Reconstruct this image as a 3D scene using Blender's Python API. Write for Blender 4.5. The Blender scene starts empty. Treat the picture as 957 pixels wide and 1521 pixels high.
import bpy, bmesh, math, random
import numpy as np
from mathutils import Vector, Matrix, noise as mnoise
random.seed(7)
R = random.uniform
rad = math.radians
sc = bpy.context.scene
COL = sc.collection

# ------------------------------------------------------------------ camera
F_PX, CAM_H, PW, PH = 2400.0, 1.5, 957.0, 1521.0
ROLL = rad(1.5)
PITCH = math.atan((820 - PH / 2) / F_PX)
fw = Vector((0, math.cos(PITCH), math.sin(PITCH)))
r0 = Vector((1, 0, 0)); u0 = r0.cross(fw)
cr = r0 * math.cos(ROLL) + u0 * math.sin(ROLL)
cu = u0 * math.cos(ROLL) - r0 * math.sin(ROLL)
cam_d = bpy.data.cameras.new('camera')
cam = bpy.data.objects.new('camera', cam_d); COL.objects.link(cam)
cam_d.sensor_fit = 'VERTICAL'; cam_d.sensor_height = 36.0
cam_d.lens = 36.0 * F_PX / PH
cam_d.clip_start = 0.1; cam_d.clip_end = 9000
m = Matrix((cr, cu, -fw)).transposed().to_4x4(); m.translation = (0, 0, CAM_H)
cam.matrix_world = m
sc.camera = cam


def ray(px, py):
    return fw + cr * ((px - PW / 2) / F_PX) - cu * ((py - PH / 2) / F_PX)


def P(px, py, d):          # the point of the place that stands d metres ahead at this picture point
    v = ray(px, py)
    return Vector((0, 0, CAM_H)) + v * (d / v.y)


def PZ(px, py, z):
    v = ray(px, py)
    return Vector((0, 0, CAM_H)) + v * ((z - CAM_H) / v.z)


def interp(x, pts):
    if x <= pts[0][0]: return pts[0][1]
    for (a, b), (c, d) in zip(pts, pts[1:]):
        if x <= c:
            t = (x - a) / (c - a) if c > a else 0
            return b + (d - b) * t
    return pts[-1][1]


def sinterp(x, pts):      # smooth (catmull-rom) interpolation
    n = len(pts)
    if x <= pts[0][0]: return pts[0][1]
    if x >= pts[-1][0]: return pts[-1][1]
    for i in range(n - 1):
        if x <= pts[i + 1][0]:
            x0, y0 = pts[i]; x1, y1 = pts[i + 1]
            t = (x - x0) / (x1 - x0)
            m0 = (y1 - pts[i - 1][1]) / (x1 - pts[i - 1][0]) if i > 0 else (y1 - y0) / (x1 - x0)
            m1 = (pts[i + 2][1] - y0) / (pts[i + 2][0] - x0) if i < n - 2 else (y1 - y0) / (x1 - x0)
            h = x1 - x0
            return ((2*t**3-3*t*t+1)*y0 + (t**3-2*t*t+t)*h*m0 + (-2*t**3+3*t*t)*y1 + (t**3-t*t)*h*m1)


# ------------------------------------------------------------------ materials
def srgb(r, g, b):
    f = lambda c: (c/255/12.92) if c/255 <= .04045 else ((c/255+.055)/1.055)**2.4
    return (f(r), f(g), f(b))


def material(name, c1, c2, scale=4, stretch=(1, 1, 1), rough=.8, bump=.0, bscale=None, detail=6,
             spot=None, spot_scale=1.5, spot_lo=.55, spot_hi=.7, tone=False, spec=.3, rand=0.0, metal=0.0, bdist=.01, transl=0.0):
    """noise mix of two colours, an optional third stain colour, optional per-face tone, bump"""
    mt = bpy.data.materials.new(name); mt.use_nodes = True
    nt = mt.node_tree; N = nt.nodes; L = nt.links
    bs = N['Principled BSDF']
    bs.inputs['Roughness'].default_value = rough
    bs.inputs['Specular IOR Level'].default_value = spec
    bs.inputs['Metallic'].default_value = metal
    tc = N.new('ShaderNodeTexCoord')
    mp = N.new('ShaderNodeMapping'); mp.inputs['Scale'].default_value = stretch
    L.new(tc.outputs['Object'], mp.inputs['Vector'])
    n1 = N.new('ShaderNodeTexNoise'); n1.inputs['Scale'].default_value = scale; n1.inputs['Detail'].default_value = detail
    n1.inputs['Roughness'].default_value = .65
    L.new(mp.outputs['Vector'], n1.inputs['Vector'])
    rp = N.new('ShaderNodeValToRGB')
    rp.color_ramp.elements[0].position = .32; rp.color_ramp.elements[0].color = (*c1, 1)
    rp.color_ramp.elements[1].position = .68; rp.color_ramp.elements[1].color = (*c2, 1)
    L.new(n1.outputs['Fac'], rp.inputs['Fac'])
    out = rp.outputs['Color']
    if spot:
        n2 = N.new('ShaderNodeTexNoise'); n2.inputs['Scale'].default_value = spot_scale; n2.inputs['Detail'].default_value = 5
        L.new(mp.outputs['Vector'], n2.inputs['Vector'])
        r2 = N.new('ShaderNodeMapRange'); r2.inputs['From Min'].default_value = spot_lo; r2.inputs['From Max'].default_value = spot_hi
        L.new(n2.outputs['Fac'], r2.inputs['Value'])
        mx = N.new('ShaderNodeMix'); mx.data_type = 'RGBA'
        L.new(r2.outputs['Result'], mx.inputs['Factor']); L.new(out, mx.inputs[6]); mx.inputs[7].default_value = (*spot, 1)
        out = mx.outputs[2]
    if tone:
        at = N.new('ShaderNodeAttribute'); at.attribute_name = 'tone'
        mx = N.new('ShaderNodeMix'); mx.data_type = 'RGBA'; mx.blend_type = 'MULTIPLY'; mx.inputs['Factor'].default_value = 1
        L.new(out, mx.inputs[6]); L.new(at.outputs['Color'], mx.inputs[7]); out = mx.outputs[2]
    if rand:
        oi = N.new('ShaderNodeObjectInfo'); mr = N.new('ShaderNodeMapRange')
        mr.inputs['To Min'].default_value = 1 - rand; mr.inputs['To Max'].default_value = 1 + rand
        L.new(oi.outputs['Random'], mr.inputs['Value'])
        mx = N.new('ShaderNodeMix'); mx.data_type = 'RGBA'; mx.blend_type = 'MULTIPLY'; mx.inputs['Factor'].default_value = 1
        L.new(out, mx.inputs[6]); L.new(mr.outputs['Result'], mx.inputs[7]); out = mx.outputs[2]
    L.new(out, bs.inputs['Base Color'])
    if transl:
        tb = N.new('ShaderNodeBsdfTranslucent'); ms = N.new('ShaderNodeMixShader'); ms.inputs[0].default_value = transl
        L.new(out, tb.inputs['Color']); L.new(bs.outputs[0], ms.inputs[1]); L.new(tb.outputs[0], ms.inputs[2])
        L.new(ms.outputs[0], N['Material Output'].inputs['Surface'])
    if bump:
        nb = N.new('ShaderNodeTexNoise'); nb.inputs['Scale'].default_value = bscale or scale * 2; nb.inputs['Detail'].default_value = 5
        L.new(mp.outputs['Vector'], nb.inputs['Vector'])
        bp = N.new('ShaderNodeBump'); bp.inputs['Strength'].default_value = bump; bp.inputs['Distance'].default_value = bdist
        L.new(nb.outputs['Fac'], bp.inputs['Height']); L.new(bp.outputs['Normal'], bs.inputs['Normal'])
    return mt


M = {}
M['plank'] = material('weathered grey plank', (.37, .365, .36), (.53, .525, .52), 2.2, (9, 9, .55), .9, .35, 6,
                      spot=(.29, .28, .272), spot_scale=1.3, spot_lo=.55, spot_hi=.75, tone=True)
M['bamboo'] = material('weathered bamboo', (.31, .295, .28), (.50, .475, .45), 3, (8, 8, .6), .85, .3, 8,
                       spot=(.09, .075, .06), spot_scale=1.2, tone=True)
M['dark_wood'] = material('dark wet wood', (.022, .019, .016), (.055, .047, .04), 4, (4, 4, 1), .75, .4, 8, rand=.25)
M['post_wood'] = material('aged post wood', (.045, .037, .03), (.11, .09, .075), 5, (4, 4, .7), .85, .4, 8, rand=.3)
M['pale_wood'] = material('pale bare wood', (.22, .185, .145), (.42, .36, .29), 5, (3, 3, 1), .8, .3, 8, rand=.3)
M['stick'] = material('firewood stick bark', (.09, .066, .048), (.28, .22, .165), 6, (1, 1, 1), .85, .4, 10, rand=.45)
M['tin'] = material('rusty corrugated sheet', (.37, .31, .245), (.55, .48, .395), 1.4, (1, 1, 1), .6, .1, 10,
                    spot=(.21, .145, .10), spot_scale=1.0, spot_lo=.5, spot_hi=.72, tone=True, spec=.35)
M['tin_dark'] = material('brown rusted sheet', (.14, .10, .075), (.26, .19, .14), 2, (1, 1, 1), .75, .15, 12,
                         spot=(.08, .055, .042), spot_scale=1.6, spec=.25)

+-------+

**GOAL OF THE EXERCISE:** From the opening line of the data above, please print each line as written up to and including the line that contains "return ((2*t**3-3*t*t+1)*y0 +", and nothing more.

**SOLUTION FOR THIS TASK:**
Reconstruct this image as a 3D scene using Blender's Python API. Write for Blender 4.5. The Blender scene starts empty. Treat the picture as 957 pixels wide and 1521 pixels high.
import bpy, bmesh, math, random
import numpy as np
from mathutils import Vector, Matrix, noise as mnoise
random.seed(7)
R = random.uniform
rad = math.radians
sc = bpy.context.scene
COL = sc.collection

# ------------------------------------------------------------------ camera
F_PX, CAM_H, PW, PH = 2400.0, 1.5, 957.0, 1521.0
ROLL = rad(1.5)
PITCH = math.atan((820 - PH / 2) / F_PX)
fw = Vector((0, math.cos(PITCH), math.sin(PITCH)))
r0 = Vector((1, 0, 0)); u0 = r0.cross(fw)
cr = r0 * math.cos(ROLL) + u0 * math.sin(ROLL)
cu = u0 * math.cos(ROLL) - r0 * math.sin(ROLL)
cam_d = bpy.data.cameras.new('camera')
cam = bpy.data.objects.new('camera', cam_d); COL.objects.link(cam)
cam_d.sensor_fit = 'VERTICAL'; cam_d.sensor_height = 36.0
cam_d.lens = 36.0 * F_PX / PH
cam_d.clip_start = 0.1; cam_d.clip_end = 9000
m = Matrix((cr, cu, -fw)).transposed().to_4x4(); m.translation = (0, 0, CAM_H)
cam.matrix_world = m
sc.camera = cam


def ray(px, py):
    return fw + cr * ((px - PW / 2) / F_PX) - cu * ((py - PH / 2) / F_PX)


def P(px, py, d):          # the point of the place that stands d metres ahead at this picture point
    v = ray(px, py)
    return Vector((0, 0, CAM_H)) + v * (d / v.y)


def PZ(px, py, z):
    v = ray(px, py)
    return Vector((0, 0, CAM_H)) + v * ((z - CAM_H) / v.z)


def interp(x, pts):
    if x <= pts[0][0]: return pts[0][1]
    for (a, b), (c, d) in zip(pts, pts[1:]):
        if x <= c:
            t = (x - a) / (c - a) if c > a else 0
            return b + (d - b) * t
    return pts[-1][1]


def sinterp(x, pts):      # smooth (catmull-rom) interpolation
    n = len(pts)
    if x <= pts[0][0]: return pts[0][1]
    if x >= pts[-1][0]: return pts[-1][1]
    for i in range(n - 1):
        if x <= pts[i + 1][0]:
            x0, y0 = pts[i]; x1, y1 = pts[i + 1]
            t = (x - x0) / (x1 - x0)
            m0 = (y1 - pts[i - 1][1]) / (x1 - pts[i - 1][0]) if i > 0 else (y1 - y0) / (x1 - x0)
            m1 = (pts[i + 2][1] - y0) / (pts[i + 2][0] - x0) if i < n - 2 else (y1 - y0) / (x1 - x0)
            h = x1 - x0
            return ((2*t**3-3*t*t+1)*y0 + (t**3-2*t*t+t)*h*m0 + (-2*t**3+3*t*t)*y1 + (t**3-t*t)*h*m1)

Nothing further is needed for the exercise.